An Idealized Modeling Study of the Nontornadic and Tornadic Supercells Intercepted by VORTEX2 on 10 June 2010
Open Access
- Author:
- Klees, Alicia Marie
- Graduate Program:
- Meteorology and Atmospheric Science
- Degree:
- Doctor of Philosophy
- Document Type:
- Dissertation
- Date of Defense:
- June 12, 2020
- Committee Members:
- Yvette Pamela Richardson, Dissertation Advisor/Co-Advisor
Yvette Pamela Richardson, Committee Chair/Co-Chair
Paul Markowski, Committee Member
David Jonathan Stensrud, Committee Member
Andrew Mark Carleton, Outside Member
Glen Romine, Special Member
David Jonathan Stensrud, Program Head/Chair - Keywords:
- tornadoes
supercells
storm environments
low-level shear
numerical modeling
dynamic lifting - Abstract:
- Why do only a relatively small fraction of supercells produce tornadoes? One process that is thought to make tornado production more favorable in a supercell thunderstorm is increasing low-level vertical wind shear in the storm environment, as this leads to increased dynamic lifting and potentially greater intensification of near-surface vorticity; this process is the focus of this study. Idealized CM1 simulations of a nontornadic (NT) supercell and a tornadic (T) supercell, loosely based on the supercells observed by the second Verification of the Origins of Rotation in Tornadoes Experiment (VORTEX2) on 10 June 2010 are analyzed, along with an idealized simulation of a NT supercell that experiences increasing low-level shear. The time from initiation at which the shear begins to increase in the NT supercell's environment is varied from 30 min to 120 min.
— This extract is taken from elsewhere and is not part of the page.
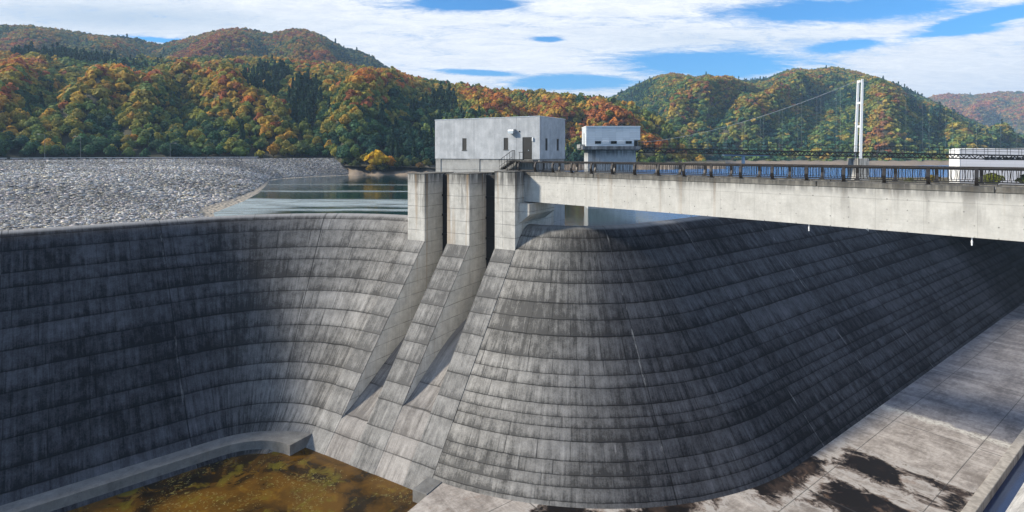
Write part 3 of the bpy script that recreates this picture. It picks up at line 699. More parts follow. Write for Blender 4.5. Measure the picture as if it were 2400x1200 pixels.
c = t.mix(tone, (.17, .165, .165), (.58, .56, .54)); c = t.mix(t.m('MULTIPLY', t.ramp(big, .45, .7), .35), c, (.30, .25, .19))
c = t.mix(t.ramp(vo.outputs['Distance'], .30, .50, 0, .85), c, (.03, .03, .035))
z = t.sep(p)[2]
c = t.mix(t.m('MULTIPLY', t.ramp(t.m('ADD', z, t.m('MULTIPLY', big, .5)), -6.95, -6.55, 1, 0), .85), c, t.mix(t.noise(p, 2.5, 6, .7), (.24, .20, .15), (.50, .44, .35)))
t.put(b.inputs['Base Color'], c); b.inputs['Roughness'].default_value = .95
t.put(b.inputs['Normal'], t.bump(vo.outputs['Distance'], 1.0, -.5))
mb = MB(); K = 30; J = (len(TOE)-1)*6
grid = [[emb_c(j/6, k/K) for k in range(K+1)] for j in range(J+1)]
for j in range(J):
    for k in range(K): mb.quadv([grid[j][k], grid[j][k+1], grid[j+1][k+1], grid[j+1][k]])
for j in range(J):                                     # crest road and hidden toe
    a, b_ = grid[j][K], grid[j+1][K]; d0 = Vector((-.62, .78, 0))*10
    mb.quadv([a, a+d0, b_+d0, b_])
tag(mb.build('embankment', em, smooth=True, weld=True), 'pale grey rockfill embankment sloping down to the reservoir', 'embankment', kind='structure')

# loose rocks on it, too many to count
def quads_object(name, V, Q, mat, tint=None, smooth=False):
    me = bpy.data.meshes.new(name); nq = len(Q); k = Q.shape[1]
    me.vertices.add(len(V)); me.vertices.foreach_set('co', V.astype(np.float32).ravel())
    me.loops.add(nq*k); me.loops.foreach_set('vertex_index', Q.astype(np.int32).ravel())
    me.polygons.add(nq); me.polygons.foreach_set('loop_start', np.arange(0, nq*k, k, dtype=np.int32))
    if smooth: me.polygons.foreach_set('use_smooth', np.ones(nq, dtype=bool))
    me.update(calc_edges=True)
    if tint is not None:
        at = me.attributes.new('tint', 'FLOAT_COLOR', 'FACE')
        at.data.foreach_set('color', np.concatenate([tint, np.ones((nq, 1))], 1).astype(np.float32).ravel())
    me.materials.append(mat)
    o = bpy.data.objects.new(name, me); COL.objects.link(o); return o
def cubesphere(n=2):
    bm = bmesh.new(); bmesh.ops.create_cube(bm, size=2)
    bmesh.ops.subdivide_edges(bm, edges=bm.edges[:], cuts=n-1, use_grid_fill=True)
    for v in bm.verts: v.co.normalize()
    V = np.array([v.co[:] for v in bm.verts]); Q = np.array([[v.index for v in f.verts] for f in bm.faces]); bm.free(); return V, Q
CV1, CQ1 = cubesphere(1); CV2, CQ2 = cubesphere(2)
tm, t, b = material('rock_faces')
at = t.add('ShaderNodeAttribute', attribute_name='tint')
t.put(b.inputs['Base Color'], at.outputs['Color']); b.inputs['Roughness'].default_value = .95; b.inputs['Specular IOR Level'].default_value = .2
M['tinted_rock'] = tm
def rocks(name, P, R_, T, label):
    n = len(P); nv = len(CV1)
    jit = rng.uniform(.65, 1.25, (n, nv, 1)); sc = np.stack([rng.uniform(.8, 1.5, n), rng.uniform(.8, 1.5, n), rng.uniform(.5, .85, n)], 1)
    ang = rng.uniform(0, 6.28, n); ca, sa = np.cos(ang), np.sin(ang)
    V = CV1[None]*jit*sc[:, None]*R_[:, None, None]
    X = V[..., 0]*ca[:, None]-V[..., 1]*sa[:, None]; Y = V[..., 0]*sa[:, None]+V[..., 1]*ca[:, None]
    V = np.stack([X, Y, V[..., 2]], -1)+P[:, None]
    Q = CQ1[None]+(np.arange(n)*nv)[:, None, None]
    tint = np.repeat(T, len(CQ1), 0)
    return tag(quads_object(name, V.reshape(-1, 3), Q.reshape(-1, 4), M['tinted_rock'], tint), label, 'rocks', kind='stuff')
P, RR, TT = [], [], []
cnt = 0
while cnt < 60000:
    x = random.uniform(1.0, 13); f = random.random()**1.35
    q = emb_c(x, f); dd = q.length
    if q.y < 30 or abs(q.x/q.y) > 1.25: continue
    if random.random() > min(1, (110/dd)**1.0): continue
    if x > 4 and q.z < -6.95: continue
    P.append(q); RR.append((random.uniform(.07, .19) if random.random() < .85 else random.uniform(.18, .34))*(1.0 if dd < 110 else 1.5)); cnt += 1
    g0 = random.uniform(.10, .60)*(1+.30*math.sin(q.x/11+2*math.sin(q.y/17))*math.sin(q.y/13+1))*(.72 if (q.x > -112 and q.y > 195) else 1); wr = random.random()  # rocks on the far turned face darkened to paint its shade
    TT.append((g0*(1.12 if wr < .5 else 1), g0*1.01, g0*(.78 if wr < .25 else 1.0)))
rocks('riprap_rocks', np.array([p[:] for p in P]), np.array(RR), np.array(TT), 'loose pale grey rocks covering the embankment slope')

# guard blocks and lamps along the embankment crest
blk_m = plain('guard_block_concrete', (.30, .24, .22), .8, 0, .2); cap_m = plain('guard_block_cap', (.66, .66, .64), .7, 0, .08)
c_a, c_b = Vector((*CRE[2], ZE)), Vector((*CRE[-1], ZE))
ln = (c_b-c_a).length; cd = (c_b-c_a).normalized(); cn = Vector((-cd.y, cd.x, 0)); proto = None
rz = math.atan2(cd.y, cd.x); k = 0; dpos = 2.0
while dpos < ln-45:
    x = dpos/ln; q = emb_c(2+x*(len(CRE)-3), 1.0); q.z = ZE
    if proto is None:
        o = empty('guard_block', q, 'low brown guard block with pale cap in the row along the embankment crest', 'guard block', 'guard blocks along the embankment crest', rz)
        m1_ = MB(); m1_.hexa([(-.75, -.22, -.1), (.75, -.22, -.1), (.75, .22, -.1), (-.75, .22, -.1)], [(-.7, -.17, .55), (.7, -.17, .55), (.7, .17, .55), (-.7, .17, .55)])
        b1 = m1_.build('body', blk_m); b1.parent = o
        m2_ = MB(); m2_.box(-1.25, 1.25, -.24, .24, .551, .72); b2 = m2_.build('cap', cap_m, bevel=.02); b2.parent = o
        proto = o
    else:
        o = proto.copy(); COL.objects.link(o); o.location = q
        for ch in (b1, b2):
            c_ = ch.copy(); COL.objects.link(c_); c_.parent = o
    dpos += 2.9; k += 1
LAMPM = plain('dull_lamp_steel', (.16, .17, .17), .5, .3)
lamps = [(105, 315, 'tall thin street lamp on the embankment crest, leftmost of three', -1), (189, 320, 'tall thin street lamp on the embankment crest, middle of three', -1), (399, 336, 'thin pole lamp on the far embankment crest, rightmost of three', 1)]
for px, py, lab, sg in lamps:
    kk = (px-CX)/F; best = min((emb_c(2+i*.02, 1.0) for i in range(540)), key=lambda q: abs(q.x/q.y-kk)); base = best+Vector((-.62, .78, 0))*3; base = Vector((kk*base.y, base.y, ZE))
    top = CZ+(HY-py)*base.y/F
    o = empty('street_lamp', base, lab, 'street lamp', 'street lamps on the embankment crest')
    q = MB(); q.bar((base.x, base.y, ZE-.2), (base.x, base.y, top), .07, 8, .05); q.build('pole', LAMPM, o)
    q = MB(); q.bar((base.x, base.y, top), (base.x+sg*1.6, base.y, top+.12), .04); q.build('arm', LAMPM, o)
    q = MB(); q.hexa([(base.x+sg*2-.5, base.y-.15, top+.02), (base.x+sg*2+.5, base.y-.15, top+.02), (base.x+sg*2+.5, base.y+.15, top+.02), (base.x+sg*2-.5, base.y+.15, top+.02)],
           [(base.x+sg*2-.4, base.y-.08, top+.2), (base.x+sg*2+.4, base.y-.08, top+.2), (base.x+sg*2+.4, base.y+.08, top+.2), (base.x+sg*2-.4, base.y+.08, top+.2)]); q.build('lamp_head', LAMPM, o)

# ------------------------------------------------------------------ intake tower standing in the reservoir
sid, t, b = material('metal_siding')
p = t.add('ShaderNodeNewGeometry').outputs['Position']; x, y, z = t.sep(p)[:3]
l1 = t.line(t.m('DIVIDE', z, .30), .10); l2 = t.line(t.m('DIVIDE', t.m('ADD', x, y), 1.15), .022)
pan = t.white(t.comb(t.m('FLOOR', t.m('DIVIDE', t.m('ADD', x, y), 1.15)), t.m('FLOOR', t.m('DIVIDE', z, .9)), 0))
c = t.mix(pan, (.50, .54, .58), (.60, .64, .68)); c = t.mix(t.m('MAXIMUM', t.m('MULTIPLY', l1, .45), t.m('MULTIPLY', l2, .4)), c, (.26, .29, .33))
t.put(b.inputs['Base Color'], c); b.inputs['Roughness'].default_value = .5; t.put(b.inputs['Normal'], t.bump(l1, .5, -.03))
M['siding'] = sid
TY = 92.0
tx = lambda px, d=TY: (px-CX)/F*d
tz = lambda py, d=TY: CZ+(HY-py)*d/F
tow = empty('intake_tower', (tx(1435), TY+3, ZW), 'pale sided intake tower on a stained concrete shaft in the reservoir', 'tower')
q = MB(); q.box(tx(1379), tx(1492), TY+.45, TY+5.4, -16, tz(352), None)
q.build('shaft', M['tower'], tow)
q = MB(); x0, x1 = tx(1366), tx(1500)                    # flared bracket slab
q.hexa([(tx(1378), TY+.2, tz(352)+.002), (tx(1494), TY+.2, tz(352)+.002), (tx(1494), TY+6, tz(352)+.002), (tx(1378), TY+6, tz(352)+.002)], [(x0-.1, TY-.45, tz(350)), (x1, TY-.45, tz(350)), (x1, TY+6.6, tz(350)), (x0-.1, TY+6.6, tz(350))])
q.box(x0-.1, x1, TY-.45, TY+6.6, tz(350)+.002, tz(342.5)); q.build('slab', M['tower'], tow)
q = MB(); q.box(x0-.35, x0+.5, TY+1.2, TY+5.4, tz(347), tz(338)); q.build('balcony', M['plinth'], tow)
hx0, hx1, hz0, hz1 = tx(1374), tx(1500.5), tz(342.5)+.003, tz(297)
nx = tx(1486)
q = MB(); q.box(hx0, nx, TY, TY+5.6, hz0, hz1); q.box(nx, hx1, TY, TY+5.6, tz(328), hz1); q.box(nx, hx1, TY+1.6, TY+5.6, hz0, tz(328)); hw = q.build('house_wall', M['siding'], tow)
q = MB(); q.box(hx0-.06, hx1+.06, TY-.06, TY+5.66, hz1+.001, hz1+.12); q.build('roof', M['white_steel'], tow)
for pa0, pa1 in ((1395, 1408), (1432, 1445), (1467, 1480)):
    q = MB(); q.box(tx(pa0)-.04, tx(pa1)+.04, TY-.05, TY-.002, tz(336.5)-.03, tz(331)+.03); fo_ = q.build('window', M['frame'], tow)
    q = MB(); a0, a1 = tx(pa0), tx(pa1); mdl = (a0+a1)/2
    q.box(a0, mdl-.03, TY-.07, TY-.051, tz(336.5), tz(331)); q.box(mdl+.03, a1, TY-.07, TY-.051, tz(336.5), tz(331)); q.build('pane', M['glass'], fo_)
for pa0, pa1 in ((1413, 1427), (1448, 1463)):
    q = MB(); q.box(tx(pa0)-.05, tx(pa1)+.05, TY-.04, TY-.004, tz(331)+.001, tz(331)+.05)
    for i in range(9):
        xx = tx(pa0)+(tx(pa1)-tx(pa0))*i/8; q.box(xx-.025, xx+.025, TY-.05, TY-.002, tz(337), tz(331))
    q.build('louvre', M['white_steel'], tow)
q = MB(); q.box(hx0-.03, hx0-.002, TY+2.2, TY+3.2, hz0+.4, hz0+2.2); q.build('panel_door', M['galv'], tow)
q = MB(); q.box(nx+.3, nx+.95, TY+1.55, TY+1.598, hz0, hz0+.9); q.build('door', M['frame'], tow)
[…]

Consistent with theory and past studies, the storms that develop in an environment with larger low-level shear, or with low-level shear that increases over time, tend to have a stronger mesocyclone, stronger updraft and dynamic lifting, a lower-based mesocyclone, a greater extent of horizontal near-surface convergence, and some stronger near-surface vortices than the nontornadic storm, which develops in an environment with weaker low-level shear. A storm's response to increasing shear is found to be sensitive to the timing of the shear increase; the earlier the shear increase begins, the more favorably the storm evolves. The storms that experience increasing shear, while different from each other in some ways, do produce near-surface vortices with similar characteristics. Perhaps most interestingly, even one of the sub-optimal storms, having a far weaker updraft and mesocyclone at many times, is still able to produce a strong near-surface vortex. Additionally, even when the shear increase begins as early as 30 min after initiation, the resulting storm never reaches the strength of the T storm, or is as prolific a producer of strong near-surface vortices.